Sadly, Tommy "Jimmy Thomas" James had broken up the Shondells 10 years earlier and formed an agricultural combine promoting crimson clover as a cover crop, over and over. Shahkka-Lakka-Bim-Bam-Boom was heartbroken by his failure to make it in Motown, and never recovered. He died in the Bering Sea in 1983 searching for "that one special walrus".

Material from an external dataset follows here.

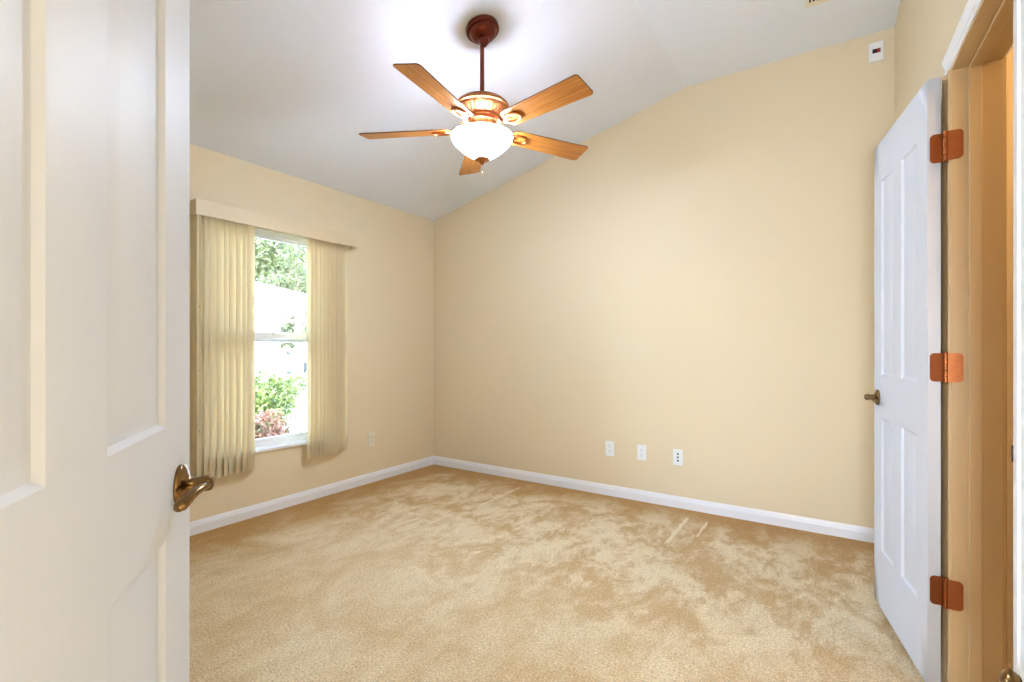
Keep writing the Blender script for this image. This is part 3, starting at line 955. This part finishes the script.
def tree(label, base, h, spread, n, size, seed, lean=0.0, low=0.5):
    rnd = random.Random(seed)
    o_ = empty('tree', label, 'tree', base, group='trees outside the window')
    tr = MB()
    top = Vector((lean, 0, h * 0.62))
    tr.tube([(0, 0, 0), top * 0.35 + Vector((0.06, 0, 0)), top * 0.7, top], [0.20, 0.16, 0.13, 0.09], 10)
    cs = []
    for k in range(11):
        a = k * 2.4 + rnd.uniform(-0.3, 0.3)
        rr = spread * rnd.uniform(0.35, 0.95)
        zz = h * rnd.uniform(low, 0.95)
        c = Vector((lean + rr * math.cos(a), rr * math.sin(a), zz))
        st0 = top * rnd.uniform(0.5, 0.95)
        mid = (st0 + c) / 2 + Vector((0, 0, 0.15))
        tr.tube([st0, mid, c], [0.07, 0.045, 0.02], 7)
        cs.append((tuple(c), (spread * 0.42, spread * 0.42, spread * 0.34)))
    tr.build('trunk', bark_m, o_, smooth=60)
    mb = MB()
    leaves(mb, cs, n, size, rnd, 0.3)
    mb.build('foliage', tree_m, o_)
    return o_
tree('light green tree rising behind the white house roof', (-17.25, 8.8, GZ), 7.4, 2.6, 6000, 0.15, 11, low=0.55)
tree('open branching tree beside the white house', (-14.6, 7.9, GZ), 5.6, 1.7, 4200, 0.10, 12, low=0.25)
tree('tall pale tree farthest beyond the driveway', (-21.0, 16.0, GZ), 8.5, 3.2, 5000, 0.2, 13, low=0.2)
tree('broad tree at the far edge of the lawn', (-33.5, 16.5, GZ), 10.5, 4.2, 5000, 0.24, 14, low=0.15)

# parked car, a sliver of it in view
car = empty('car', 'white car parked beyond the driveway, seen at the window edge', 'car', (-20.68, 10.28, GZ), rot=(0, 0, math.radians(60)))
white_car = mat('white_car_paint', srgb(236, 237, 238), 0.2, coat=0.5, var=(2, 0.01))
tire_m = mat('tire_rubber', srgb(42, 42, 44), 0.8, var=(10, 0.1))
gl_m = mat('tinted_glass', srgb(52, 60, 66), 0.08, var=(3, 0.1))
side = [(-2.2, 0.28), (2.2, 0.28), (2.25, 0.55), (2.15, 0.78), (1.2, 0.90), (0.65, 1.32), (-0.75, 1.36), (-1.45, 0.98), (-2.15, 0.92), (-2.25, 0.6)]
MB().prism(side, 'y', -0.85, 0.85).build('car_body', white_car, car, smooth=40, bevel=0.06)
for yy in (-0.862, 0.85):
    MB().prism([(-1.3, 0.96), (1.02, 0.94), (0.58, 1.27), (-0.7, 1.30)], 'y', yy, yy + 0.012).build('side_window', gl_m, car)
for xx in (-1.4, 1.4):
    for yy in (-0.80, 0.80):
        w_ = MB().lathe([(0.0, -0.1), (0.2, -0.1), (0.31, -0.09), (0.33, -0.06), (0.33, 0.06), (0.31, 0.09), (0.2, 0.1), (0.0, 0.1)], 24, Matrix.Translation((xx, yy, 0.33)) @ Matrix.Rotation(math.pi / 2, 4, 'X'))
        w_.build('wheel', tire_m, car, smooth=40)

The religious right took over the country (Pat Robertson, are you listening? Come on, Pat, this is a roadmap to Godly and righteous power! Pay attention, goddam it...stop leg-pressing styrofoam "weights" and pay attention!) and imposed strict God-fearing fear on the country. Fards became mandatory—indeed, so many fards were required by the Islamic leadership that many Iranians took to farding in the bathtub.

Tehran itself became the capital of a nation dominated by the Religious Right. This concept—that self-righteous holier-than-thou dipwads could sieze political power—is so foreign to Western leaders like Tom "God's Senator" DeLay, John "The Baptist" Ashcroft, Jerry "Loony for the Lord" Falwell, Gary "Righteous Testosterone" North, and George "Prayin' Fool" Bush that they have...er, embraced it like a long-lost cash cow.


Attention! Achtung baby! Reniflez nos fesses! Φάτε περισσότερα ψάρια!

Uncyclopedia editors resent the implication that right-wing Christian fundamentalists are no different from right-wing Muslim fundamentalists. While both varieties are at heart bigoted irrational assholes, Christian fundies believe that 985 angels can dance on the head of a pin while Muslim ones believe that the correct number is 986. So there ARE clear and substantive differences.

We now return you to your regularly scheduled satire.


Okay already! Sheesh. The writers of this article promise: no more nasty Fundie-bashing. Uncyclopedia articles must not offend anyone. Nosir. Bad, bad Fundie-bashing writers. BAD! No beer for you.

So the enlightened and eminently rational religious fundamentalists have ruled Iran from the seat of enlightened freedom, Tehran, ever since the Shahkka-Lakka froze his tootsies off on an iceberg north of Nome, Alaska, still searching for a walrus that could lip-synch the Shondells' hits.

And a fine, freedom-loving, egalitarian society the preachers have made of Iran, too.

Sights of old Tehran. Left: Stele of an obviously aroused Rashman (with man selling nuclear secrets in foreground); right top, Mung-Pao Mosque; right bottom, celebrants in Maharaja Mela festival.

Sights

Uncyclopedia's travel writers, having journeyed as far east as the sunburned sheikhdoms of Stratford-on-Caerphilly, will now share their extensive knowledge of exotic Tehran.

  • The visitor must not miss the famous Stele of Rashman, which commemorates the Priapism of Imam Hipya Rashman. This great religious fornicator fathered 2045¼ children in only 14 days, a record which stands today despite the efforts of Jimmy Swaggart. The Imam's remains have never been found.
  • Nearby is the Mung-Pao Mosque and Noodle Emporium. Built in the 12th century by Mullah Omar Tsing-Smythe-Smythe of Taipei, it stands today as a monument to the times when Chinese food was all the rage in Persia.
  • The Hexagonal Square, constructed by Majaheed "The Fruitcake" Sayiid bin Wakko in 1654, is a magnificent display of geometrical confusion. After overseeing the paving of this great six-sided square with pentagonal tiles the scholar Majaheed attempted to eat the Great Pyramid of Giza and perished in a paroxysm of sandstone poisoning.